(Entries with scene source code):
BEGIN

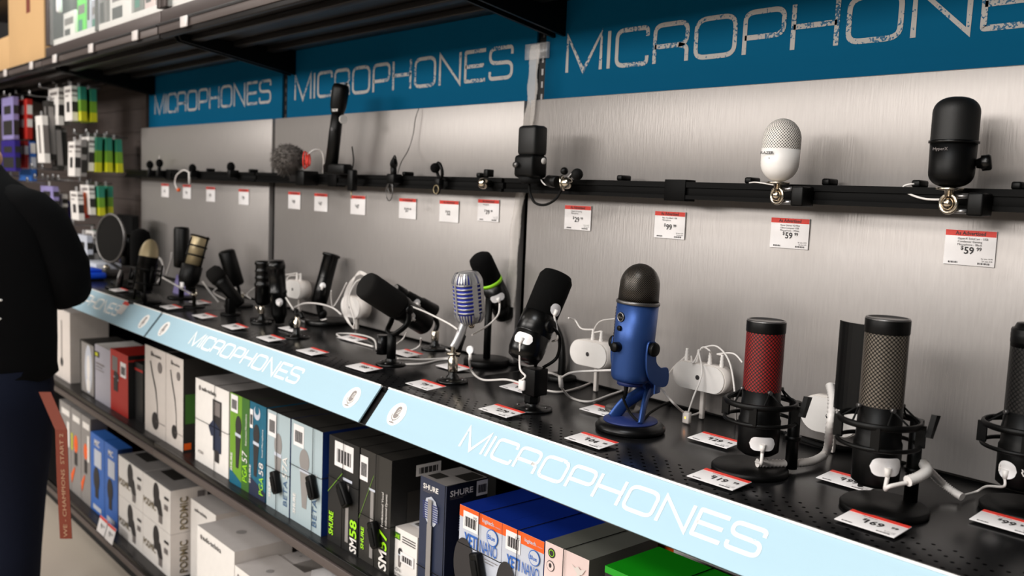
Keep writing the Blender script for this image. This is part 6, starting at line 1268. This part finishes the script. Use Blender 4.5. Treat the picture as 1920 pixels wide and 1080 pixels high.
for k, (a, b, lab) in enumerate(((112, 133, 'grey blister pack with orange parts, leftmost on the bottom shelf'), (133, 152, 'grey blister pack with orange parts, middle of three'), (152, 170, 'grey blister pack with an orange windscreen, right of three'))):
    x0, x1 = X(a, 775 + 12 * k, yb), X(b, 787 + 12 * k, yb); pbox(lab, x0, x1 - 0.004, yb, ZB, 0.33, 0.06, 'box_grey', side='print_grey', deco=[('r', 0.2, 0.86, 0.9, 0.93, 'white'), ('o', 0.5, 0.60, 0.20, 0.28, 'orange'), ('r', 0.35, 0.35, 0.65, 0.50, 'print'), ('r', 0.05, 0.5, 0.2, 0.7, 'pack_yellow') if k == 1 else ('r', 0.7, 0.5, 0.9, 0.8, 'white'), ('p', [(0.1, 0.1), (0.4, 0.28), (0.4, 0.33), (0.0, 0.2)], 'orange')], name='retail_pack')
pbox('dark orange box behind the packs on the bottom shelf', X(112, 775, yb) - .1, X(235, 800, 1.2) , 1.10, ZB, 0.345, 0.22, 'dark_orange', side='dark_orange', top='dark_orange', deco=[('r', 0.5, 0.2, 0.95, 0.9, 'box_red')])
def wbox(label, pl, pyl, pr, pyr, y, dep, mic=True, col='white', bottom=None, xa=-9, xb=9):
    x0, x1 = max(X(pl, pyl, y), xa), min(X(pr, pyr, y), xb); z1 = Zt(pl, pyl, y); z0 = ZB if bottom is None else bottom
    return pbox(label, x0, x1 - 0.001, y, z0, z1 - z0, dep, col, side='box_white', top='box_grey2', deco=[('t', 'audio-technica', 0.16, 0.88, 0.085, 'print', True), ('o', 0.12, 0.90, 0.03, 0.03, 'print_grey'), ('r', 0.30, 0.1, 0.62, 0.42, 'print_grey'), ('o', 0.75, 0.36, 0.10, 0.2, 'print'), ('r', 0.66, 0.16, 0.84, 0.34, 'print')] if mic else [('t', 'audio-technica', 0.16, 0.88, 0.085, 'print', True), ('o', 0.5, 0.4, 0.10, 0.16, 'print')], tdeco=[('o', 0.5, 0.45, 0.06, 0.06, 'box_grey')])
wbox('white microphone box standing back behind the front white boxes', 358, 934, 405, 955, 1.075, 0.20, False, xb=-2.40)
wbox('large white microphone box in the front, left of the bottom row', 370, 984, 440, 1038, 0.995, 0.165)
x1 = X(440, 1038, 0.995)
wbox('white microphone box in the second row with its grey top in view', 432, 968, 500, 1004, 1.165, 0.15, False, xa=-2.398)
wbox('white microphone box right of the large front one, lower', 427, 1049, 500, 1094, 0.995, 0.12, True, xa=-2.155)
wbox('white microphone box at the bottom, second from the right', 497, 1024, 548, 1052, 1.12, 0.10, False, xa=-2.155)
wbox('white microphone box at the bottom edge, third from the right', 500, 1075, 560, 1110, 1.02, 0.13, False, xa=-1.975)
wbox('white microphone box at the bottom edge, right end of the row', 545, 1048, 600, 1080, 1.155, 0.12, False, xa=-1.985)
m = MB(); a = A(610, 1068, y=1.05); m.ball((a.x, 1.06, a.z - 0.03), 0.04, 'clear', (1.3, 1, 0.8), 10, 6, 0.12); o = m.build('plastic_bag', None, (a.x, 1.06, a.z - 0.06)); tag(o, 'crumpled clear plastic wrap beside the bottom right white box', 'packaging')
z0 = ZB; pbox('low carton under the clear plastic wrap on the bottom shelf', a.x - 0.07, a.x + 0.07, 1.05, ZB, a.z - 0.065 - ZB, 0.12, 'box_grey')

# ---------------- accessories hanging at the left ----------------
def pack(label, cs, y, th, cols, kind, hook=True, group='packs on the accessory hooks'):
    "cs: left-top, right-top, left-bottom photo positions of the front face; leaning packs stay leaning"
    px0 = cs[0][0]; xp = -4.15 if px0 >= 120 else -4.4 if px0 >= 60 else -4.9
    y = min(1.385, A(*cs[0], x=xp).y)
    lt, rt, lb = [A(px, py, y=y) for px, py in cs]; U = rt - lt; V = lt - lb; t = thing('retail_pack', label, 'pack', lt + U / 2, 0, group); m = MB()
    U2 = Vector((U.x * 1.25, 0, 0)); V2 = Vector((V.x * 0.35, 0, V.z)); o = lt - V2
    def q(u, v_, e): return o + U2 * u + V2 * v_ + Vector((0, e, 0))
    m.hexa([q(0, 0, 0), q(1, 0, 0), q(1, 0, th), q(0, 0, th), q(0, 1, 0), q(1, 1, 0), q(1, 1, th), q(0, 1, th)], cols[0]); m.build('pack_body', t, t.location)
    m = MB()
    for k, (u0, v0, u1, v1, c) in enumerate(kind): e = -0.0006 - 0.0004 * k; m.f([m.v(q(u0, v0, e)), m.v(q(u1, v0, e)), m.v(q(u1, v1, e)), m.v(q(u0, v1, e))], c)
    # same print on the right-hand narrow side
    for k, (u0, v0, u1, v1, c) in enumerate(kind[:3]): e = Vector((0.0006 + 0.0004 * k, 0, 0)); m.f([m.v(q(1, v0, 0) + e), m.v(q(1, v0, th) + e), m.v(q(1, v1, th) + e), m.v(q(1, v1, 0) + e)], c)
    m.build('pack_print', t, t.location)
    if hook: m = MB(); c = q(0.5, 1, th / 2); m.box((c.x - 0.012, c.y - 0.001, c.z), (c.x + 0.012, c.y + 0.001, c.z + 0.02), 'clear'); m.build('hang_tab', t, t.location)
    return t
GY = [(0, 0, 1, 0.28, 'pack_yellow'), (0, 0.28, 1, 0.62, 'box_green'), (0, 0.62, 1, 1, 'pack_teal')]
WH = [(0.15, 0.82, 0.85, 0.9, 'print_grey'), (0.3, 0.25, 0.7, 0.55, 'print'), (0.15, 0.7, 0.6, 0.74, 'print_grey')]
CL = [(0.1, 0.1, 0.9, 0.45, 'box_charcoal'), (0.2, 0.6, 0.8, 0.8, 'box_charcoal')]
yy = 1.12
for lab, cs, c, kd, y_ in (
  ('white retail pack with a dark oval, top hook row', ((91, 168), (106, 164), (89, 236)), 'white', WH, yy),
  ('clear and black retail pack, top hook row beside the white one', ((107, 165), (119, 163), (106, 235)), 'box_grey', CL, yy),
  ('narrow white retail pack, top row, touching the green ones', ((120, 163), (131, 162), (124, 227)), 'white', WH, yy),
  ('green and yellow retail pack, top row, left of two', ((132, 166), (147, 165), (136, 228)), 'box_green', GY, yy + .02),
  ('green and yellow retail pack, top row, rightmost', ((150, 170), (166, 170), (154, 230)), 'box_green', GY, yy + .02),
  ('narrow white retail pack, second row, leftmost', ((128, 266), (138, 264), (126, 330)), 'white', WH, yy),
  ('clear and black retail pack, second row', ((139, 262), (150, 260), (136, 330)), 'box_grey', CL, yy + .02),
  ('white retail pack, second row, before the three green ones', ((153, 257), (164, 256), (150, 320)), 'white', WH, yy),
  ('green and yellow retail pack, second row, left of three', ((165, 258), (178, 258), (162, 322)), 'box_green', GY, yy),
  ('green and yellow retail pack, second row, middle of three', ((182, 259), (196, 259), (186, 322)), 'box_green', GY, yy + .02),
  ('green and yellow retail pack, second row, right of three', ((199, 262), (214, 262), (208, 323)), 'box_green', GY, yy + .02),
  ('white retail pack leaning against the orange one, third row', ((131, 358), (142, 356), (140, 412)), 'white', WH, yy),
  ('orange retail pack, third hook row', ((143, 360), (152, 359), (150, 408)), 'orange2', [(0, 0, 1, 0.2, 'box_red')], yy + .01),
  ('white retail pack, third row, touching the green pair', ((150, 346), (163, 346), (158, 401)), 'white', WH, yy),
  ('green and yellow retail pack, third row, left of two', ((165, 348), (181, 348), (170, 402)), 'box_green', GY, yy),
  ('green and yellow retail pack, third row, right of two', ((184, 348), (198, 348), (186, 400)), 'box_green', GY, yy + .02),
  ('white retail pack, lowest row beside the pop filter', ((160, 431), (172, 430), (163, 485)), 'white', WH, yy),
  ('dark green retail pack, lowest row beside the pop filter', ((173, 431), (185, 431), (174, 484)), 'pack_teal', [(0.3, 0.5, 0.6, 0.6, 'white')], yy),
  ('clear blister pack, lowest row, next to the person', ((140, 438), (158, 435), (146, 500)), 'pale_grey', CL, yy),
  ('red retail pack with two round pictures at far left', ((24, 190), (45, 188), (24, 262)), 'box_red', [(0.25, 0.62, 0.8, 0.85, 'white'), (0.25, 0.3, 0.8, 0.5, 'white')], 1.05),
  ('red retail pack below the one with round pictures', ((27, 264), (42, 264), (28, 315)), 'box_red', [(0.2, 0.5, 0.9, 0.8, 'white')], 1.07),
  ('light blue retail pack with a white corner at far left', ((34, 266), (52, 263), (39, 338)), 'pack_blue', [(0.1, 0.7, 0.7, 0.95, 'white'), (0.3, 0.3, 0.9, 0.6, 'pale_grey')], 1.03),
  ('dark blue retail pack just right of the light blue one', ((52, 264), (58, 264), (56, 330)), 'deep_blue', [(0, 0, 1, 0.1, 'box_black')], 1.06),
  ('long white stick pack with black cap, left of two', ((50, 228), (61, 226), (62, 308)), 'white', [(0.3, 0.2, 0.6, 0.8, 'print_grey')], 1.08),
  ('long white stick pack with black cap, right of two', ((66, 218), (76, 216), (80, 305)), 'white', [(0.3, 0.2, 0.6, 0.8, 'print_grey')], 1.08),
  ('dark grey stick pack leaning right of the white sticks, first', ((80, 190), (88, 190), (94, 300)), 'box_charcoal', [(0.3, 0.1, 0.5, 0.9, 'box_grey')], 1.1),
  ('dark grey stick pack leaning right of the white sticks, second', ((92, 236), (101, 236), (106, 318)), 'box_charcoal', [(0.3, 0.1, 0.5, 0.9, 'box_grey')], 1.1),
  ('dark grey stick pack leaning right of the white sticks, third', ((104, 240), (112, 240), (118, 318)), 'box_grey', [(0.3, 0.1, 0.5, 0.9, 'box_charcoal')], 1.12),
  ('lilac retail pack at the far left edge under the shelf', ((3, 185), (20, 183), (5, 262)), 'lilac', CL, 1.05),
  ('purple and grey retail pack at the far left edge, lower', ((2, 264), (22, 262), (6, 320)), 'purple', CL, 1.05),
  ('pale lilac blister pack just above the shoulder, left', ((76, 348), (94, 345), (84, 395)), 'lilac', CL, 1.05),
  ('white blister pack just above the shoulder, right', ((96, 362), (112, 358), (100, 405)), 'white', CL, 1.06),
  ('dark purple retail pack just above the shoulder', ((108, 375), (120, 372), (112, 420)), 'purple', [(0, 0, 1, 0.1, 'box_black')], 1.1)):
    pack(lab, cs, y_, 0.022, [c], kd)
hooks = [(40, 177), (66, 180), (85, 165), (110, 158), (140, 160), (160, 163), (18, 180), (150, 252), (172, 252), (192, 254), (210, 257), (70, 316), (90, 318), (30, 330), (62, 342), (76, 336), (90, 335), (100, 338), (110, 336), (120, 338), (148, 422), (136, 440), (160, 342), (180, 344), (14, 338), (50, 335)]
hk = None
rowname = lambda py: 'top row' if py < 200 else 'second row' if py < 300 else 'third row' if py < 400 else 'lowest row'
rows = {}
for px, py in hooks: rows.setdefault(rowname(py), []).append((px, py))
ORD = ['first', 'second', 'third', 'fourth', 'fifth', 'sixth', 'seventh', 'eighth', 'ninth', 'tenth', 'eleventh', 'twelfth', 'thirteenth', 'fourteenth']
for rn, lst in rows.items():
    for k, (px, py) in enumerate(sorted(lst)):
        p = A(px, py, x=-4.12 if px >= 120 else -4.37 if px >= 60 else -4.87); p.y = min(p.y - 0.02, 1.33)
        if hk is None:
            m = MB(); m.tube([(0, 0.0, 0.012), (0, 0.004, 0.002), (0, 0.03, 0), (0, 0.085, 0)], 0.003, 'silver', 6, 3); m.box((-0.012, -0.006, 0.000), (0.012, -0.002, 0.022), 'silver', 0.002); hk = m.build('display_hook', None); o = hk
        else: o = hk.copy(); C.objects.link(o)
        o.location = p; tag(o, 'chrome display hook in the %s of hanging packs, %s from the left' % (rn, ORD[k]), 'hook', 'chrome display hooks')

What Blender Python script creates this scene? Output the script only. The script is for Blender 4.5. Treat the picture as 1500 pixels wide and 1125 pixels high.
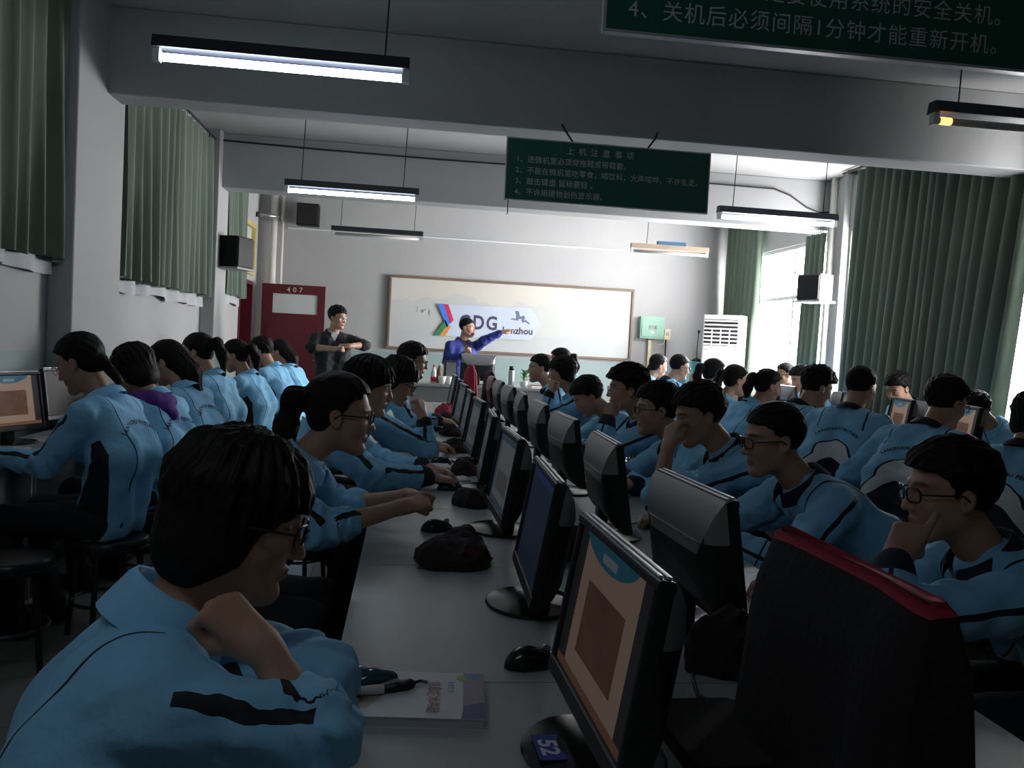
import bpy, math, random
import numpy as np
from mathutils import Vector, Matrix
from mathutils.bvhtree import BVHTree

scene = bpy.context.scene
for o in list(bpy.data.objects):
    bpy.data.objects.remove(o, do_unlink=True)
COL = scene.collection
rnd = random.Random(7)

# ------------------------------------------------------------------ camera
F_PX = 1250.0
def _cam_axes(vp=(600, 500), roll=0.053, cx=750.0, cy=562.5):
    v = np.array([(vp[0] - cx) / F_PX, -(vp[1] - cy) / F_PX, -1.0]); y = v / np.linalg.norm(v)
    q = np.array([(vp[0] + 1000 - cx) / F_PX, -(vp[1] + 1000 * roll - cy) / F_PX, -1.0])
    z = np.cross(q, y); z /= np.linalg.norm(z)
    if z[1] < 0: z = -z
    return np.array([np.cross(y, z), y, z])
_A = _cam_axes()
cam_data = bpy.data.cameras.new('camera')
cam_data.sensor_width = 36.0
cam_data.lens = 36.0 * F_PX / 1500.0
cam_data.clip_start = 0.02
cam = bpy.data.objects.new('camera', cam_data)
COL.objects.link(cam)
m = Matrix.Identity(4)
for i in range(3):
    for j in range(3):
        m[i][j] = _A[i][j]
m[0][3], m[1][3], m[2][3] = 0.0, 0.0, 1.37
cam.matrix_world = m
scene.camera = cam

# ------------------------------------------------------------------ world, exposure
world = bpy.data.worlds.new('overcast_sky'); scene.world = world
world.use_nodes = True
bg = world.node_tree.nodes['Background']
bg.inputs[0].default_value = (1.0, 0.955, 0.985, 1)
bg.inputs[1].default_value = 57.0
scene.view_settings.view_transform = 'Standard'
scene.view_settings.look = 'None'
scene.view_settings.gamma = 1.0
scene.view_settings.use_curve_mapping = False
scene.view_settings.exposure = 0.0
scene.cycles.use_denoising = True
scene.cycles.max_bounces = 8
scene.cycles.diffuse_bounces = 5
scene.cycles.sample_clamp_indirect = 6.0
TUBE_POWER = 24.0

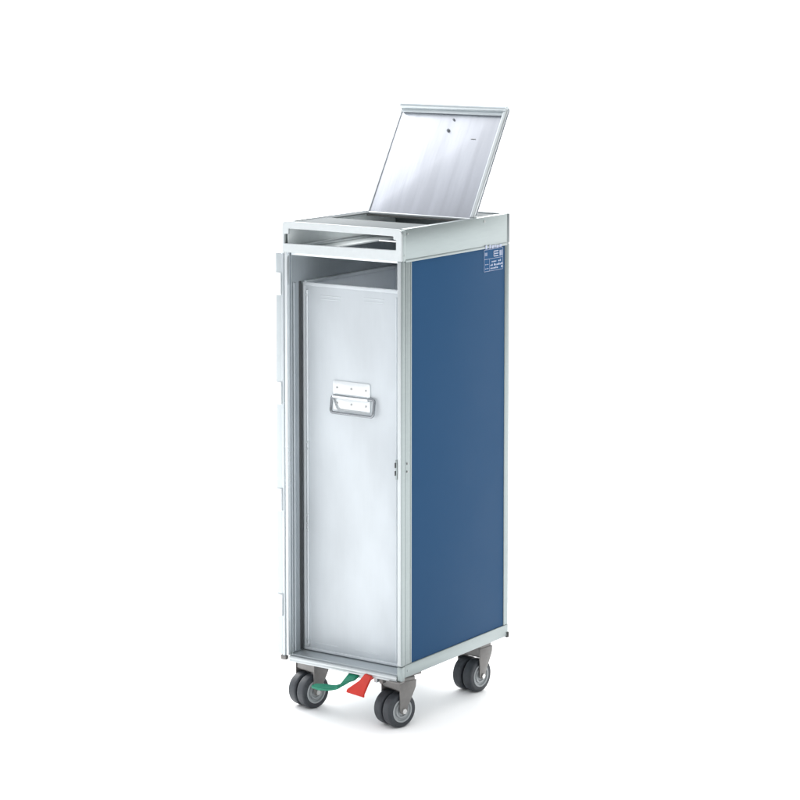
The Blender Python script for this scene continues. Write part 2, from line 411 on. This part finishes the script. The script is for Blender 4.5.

END

(What is needed): Retype the section that opens with the line holding "What Blender Python" and closes with the line holding "rnd = random.Random(7)", exactly as it reads, without any pictures.

(Finished task):
What Blender Python script creates this scene? Output the script only. The script is for Blender 4.5. Treat the picture as 1500 pixels wide and 1125 pixels high.
import bpy, math, random
import numpy as np
from mathutils import Vector, Matrix
from mathutils.bvhtree import BVHTree

scene = bpy.context.scene
for o in list(bpy.data.objects):
    bpy.data.objects.remove(o, do_unlink=True)
COL = scene.collection
rnd = random.Random(7)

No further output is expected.